At such times, God can awaken the faith you first planted in your children. Times of vulnerability may indeed be times of conversion. While "trouble" in a person's life is inevitable, a return to religious practices is not. Regardless of the outcome, you should be assured that God never abandons anyone. The poet Francis Thompson - a lifelong opium addict - described God as the "HOUND OF HEAVEN" who relentlessly pursues one and all down the alleys and labyrinthine ways of life.

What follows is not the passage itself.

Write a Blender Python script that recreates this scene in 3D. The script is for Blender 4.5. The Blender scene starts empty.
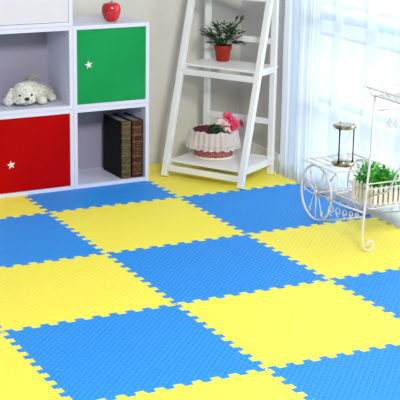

Whatever the reason your son or daughter has left the Church, God continues to call them by name and hold them in the palm of His Hand. Throughout their life he will invite them to respond to His love. Pray that they may do so and manifest that love through love of neighbor. If they do this all will be well.

PRAYER TO ST. MONICA
Eternal and Merciful Father,
I give you thanks for the gift of your
Divine Son, who died and rose for all.

I thank you for my Catholic Faith, and
ask for Your help that I may grow in fidelity, by prayer,
by works of charity and penance,
by reflection on your Word,
and by regular participation in the Sacraments
of Penance and Holy Eucharist.

You gave St. Monica a spirit of selfless love
manifested in her constant prayer
for the conversion her son, Augustine.

Inspired by boundless confidence in
Your power to move hearts, and by the success of her prayer, I ask the grace to imitate her constancy in my prayer for
_________________________________
who no longer share(s) in the intimate life
of your Catholic Family.

Grant through my prayers and witness. That _____________ may be open to the
promptings of the Holy Spirit,
to return to loving union with your Church.

Grant that in my prayer,
I may ever be hopeful, and that
I may never judge another,
for you alone can read hearts.

I ask this in the name of Jesus,
who died and rose to save all. Amen.